I’m not a stakeholder with a vested interest in the going-ons of the PGAT, so I guess I’m not really disappointed by their hypocritical antics. I am, however, deeply agitated that Jay and co steeped so low by dragging divisive geopolitics into golf, when all it was really about, is money. Or more accurately, how much of it the PGAT stood to lose now that a legitimate competitor with an innovative and viable alternative offering in an industry they dominated for decades, is growing in popularity.

Or, how much they stood to lose if the anti-competitive law suit they were staring head-on, revealed (speculatively speaking) how little of a not-for-profit entity the PGAT actually is.

There are two things that stand out for me in the PGAT’s official letter to its members:

The PIF is now the marquee sponsor of the PGAT.

The PIF is a key financial investor in the new commercial entity to be formed, under which a new wave of golf of varying formats, including the commercial interests of LIV Golf, PGAT, and the DPWT will vest.

I am happy about the merger, though. It is the best outcome for everyone who loves golf – even for the old white men who were barking orders to Rory, Rahm, Morikawa, and others.

Seemingly, the Saudi “blood money” was only bad when it didn’t pass through the coffers of the PGAT. In a flailing effort to create a clean slate from which the PGAT, DPWT, and LIV Golf League will now harmoniously co-exist, I’m speculating that Jay himself cleaned all the terrorist dollars through the Saudi sportswashing machine, while leaving poor Rory out to dry.

Oh yes! In closing, and on a more positive note, I mentioned this merger could be good for golf in South Africa. Why, you might ask?

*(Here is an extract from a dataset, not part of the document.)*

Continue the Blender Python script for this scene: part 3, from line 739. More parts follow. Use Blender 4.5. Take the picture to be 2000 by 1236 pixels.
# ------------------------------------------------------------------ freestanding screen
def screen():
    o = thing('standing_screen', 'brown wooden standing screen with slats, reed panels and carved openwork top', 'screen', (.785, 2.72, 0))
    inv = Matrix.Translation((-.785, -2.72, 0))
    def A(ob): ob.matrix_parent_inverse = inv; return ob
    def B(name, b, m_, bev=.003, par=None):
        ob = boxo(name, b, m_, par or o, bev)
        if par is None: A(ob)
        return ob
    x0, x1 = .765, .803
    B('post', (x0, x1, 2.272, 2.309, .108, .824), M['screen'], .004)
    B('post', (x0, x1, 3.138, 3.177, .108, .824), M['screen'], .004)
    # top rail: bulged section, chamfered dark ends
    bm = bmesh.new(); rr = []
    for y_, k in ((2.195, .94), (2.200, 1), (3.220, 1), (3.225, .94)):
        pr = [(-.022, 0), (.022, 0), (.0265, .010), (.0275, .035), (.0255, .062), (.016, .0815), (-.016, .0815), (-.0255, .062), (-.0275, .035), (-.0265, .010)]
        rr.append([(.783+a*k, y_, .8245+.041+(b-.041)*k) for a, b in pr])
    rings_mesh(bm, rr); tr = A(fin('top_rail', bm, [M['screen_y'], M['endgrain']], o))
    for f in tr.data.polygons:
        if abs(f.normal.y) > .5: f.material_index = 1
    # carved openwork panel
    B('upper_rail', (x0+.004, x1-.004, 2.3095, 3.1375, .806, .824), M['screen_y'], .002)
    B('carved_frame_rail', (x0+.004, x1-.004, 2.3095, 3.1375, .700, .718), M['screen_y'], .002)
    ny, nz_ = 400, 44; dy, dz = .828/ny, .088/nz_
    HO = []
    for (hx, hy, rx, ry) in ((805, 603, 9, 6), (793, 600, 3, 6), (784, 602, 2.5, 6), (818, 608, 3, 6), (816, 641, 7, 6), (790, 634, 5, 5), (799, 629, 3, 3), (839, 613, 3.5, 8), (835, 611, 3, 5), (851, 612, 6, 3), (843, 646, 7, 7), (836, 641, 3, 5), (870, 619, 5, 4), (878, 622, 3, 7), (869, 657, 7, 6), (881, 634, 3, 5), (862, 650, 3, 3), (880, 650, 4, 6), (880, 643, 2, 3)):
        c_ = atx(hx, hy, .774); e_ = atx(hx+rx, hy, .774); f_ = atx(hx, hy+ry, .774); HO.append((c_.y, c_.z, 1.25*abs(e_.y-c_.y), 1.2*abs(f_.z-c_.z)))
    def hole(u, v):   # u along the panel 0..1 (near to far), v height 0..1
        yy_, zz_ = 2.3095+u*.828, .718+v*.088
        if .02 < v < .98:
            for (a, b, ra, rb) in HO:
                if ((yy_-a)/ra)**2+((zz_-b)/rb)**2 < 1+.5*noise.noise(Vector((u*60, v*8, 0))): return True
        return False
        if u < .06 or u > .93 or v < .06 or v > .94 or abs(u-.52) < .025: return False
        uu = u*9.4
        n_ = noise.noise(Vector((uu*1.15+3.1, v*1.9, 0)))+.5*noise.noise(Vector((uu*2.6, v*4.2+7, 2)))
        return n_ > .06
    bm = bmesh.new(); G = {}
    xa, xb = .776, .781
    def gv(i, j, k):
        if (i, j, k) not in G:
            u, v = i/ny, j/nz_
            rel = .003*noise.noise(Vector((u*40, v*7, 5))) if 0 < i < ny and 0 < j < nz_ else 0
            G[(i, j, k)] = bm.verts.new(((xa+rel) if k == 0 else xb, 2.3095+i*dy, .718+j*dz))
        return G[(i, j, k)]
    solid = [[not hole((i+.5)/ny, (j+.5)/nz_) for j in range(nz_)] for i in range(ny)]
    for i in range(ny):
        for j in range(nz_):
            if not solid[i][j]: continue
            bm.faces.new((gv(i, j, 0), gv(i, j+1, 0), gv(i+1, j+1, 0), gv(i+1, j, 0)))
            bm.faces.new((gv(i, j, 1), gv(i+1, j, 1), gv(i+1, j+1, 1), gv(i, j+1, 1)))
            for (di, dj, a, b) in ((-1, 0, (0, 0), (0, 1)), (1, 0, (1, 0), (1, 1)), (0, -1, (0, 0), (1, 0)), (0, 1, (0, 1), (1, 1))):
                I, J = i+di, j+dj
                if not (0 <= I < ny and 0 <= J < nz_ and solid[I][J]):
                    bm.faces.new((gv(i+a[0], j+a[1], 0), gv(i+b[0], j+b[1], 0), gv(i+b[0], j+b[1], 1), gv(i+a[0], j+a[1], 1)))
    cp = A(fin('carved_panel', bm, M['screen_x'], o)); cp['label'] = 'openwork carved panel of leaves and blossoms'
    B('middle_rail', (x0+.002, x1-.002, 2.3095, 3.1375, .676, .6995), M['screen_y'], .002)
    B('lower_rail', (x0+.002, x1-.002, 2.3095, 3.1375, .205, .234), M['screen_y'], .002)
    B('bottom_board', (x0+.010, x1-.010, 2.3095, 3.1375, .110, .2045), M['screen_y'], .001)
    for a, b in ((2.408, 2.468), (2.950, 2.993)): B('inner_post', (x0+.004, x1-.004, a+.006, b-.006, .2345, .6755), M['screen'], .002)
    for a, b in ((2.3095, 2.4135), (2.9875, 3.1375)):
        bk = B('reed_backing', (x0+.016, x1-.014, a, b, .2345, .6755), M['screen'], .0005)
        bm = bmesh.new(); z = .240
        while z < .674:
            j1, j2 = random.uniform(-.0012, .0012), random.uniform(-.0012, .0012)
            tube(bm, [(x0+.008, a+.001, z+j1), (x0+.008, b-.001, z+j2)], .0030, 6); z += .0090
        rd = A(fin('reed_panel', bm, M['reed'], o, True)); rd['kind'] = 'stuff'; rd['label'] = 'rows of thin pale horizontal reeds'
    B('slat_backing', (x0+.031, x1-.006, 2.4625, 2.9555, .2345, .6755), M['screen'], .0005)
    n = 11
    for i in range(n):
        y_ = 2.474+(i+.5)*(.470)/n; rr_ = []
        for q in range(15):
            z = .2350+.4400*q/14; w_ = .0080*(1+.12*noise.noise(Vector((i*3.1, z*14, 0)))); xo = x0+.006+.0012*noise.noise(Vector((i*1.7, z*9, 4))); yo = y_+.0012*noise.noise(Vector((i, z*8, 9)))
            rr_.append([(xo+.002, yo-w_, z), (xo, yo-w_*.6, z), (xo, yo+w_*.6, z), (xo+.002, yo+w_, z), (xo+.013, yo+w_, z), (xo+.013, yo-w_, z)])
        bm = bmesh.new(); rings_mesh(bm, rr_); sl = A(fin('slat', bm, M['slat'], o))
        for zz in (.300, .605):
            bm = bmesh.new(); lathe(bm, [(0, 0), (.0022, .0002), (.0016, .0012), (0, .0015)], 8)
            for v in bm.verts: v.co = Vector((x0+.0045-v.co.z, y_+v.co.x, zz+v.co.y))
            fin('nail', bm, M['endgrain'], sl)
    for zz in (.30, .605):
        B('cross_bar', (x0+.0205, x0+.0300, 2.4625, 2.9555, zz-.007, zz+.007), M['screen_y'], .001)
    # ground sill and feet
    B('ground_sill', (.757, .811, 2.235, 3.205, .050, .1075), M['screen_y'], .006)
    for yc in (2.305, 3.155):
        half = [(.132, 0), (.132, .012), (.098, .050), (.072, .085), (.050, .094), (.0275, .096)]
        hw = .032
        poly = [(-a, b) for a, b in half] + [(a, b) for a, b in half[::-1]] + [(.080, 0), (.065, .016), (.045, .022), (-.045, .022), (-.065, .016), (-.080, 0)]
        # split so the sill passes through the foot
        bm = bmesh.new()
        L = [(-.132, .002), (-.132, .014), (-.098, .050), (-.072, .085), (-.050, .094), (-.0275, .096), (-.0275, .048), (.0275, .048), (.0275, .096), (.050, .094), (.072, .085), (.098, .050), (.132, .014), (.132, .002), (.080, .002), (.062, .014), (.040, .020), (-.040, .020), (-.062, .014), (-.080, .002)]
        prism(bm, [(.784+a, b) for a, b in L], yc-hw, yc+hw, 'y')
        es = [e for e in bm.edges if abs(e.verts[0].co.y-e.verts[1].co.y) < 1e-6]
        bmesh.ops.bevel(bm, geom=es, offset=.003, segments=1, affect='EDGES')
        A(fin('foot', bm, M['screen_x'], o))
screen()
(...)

One of LIV’s objectives is to decentralise world golf from the US. To broaden the reach of where the best golfers in the world compete against one another in all their magnificent glory.

LIV has a South African team with many of its players having very close ties to the custodian of South African golf, Johan Rupert. And in the framework of franchise team golf, I won’t be surprised if Rupert, through one of his subsidiaries, buys a stake in the South African team called The Stingers, led by captain Louis Oosthuisen and supported by Branden Grace, Charl Schwartzel, and currently Dean Burmester.

With his wealth, his established clout in and love for golf, and the Sunshine Tour’s partnership with the DPWT, we might just see a LIV event taking place at the famed Leopard Creek, South Africa’s No 1 ranked golf course owned by Rupert himself.

Yes, this is a hopeful grasp, but not entirely an improbable one.

Jehad Kasu is a golf enthusiast and an active advocate for golf transformation and inclusivity.

He serves as co-chairman of Mitchells Plain Golf Club and is an executive board member of the Papwa Foundation.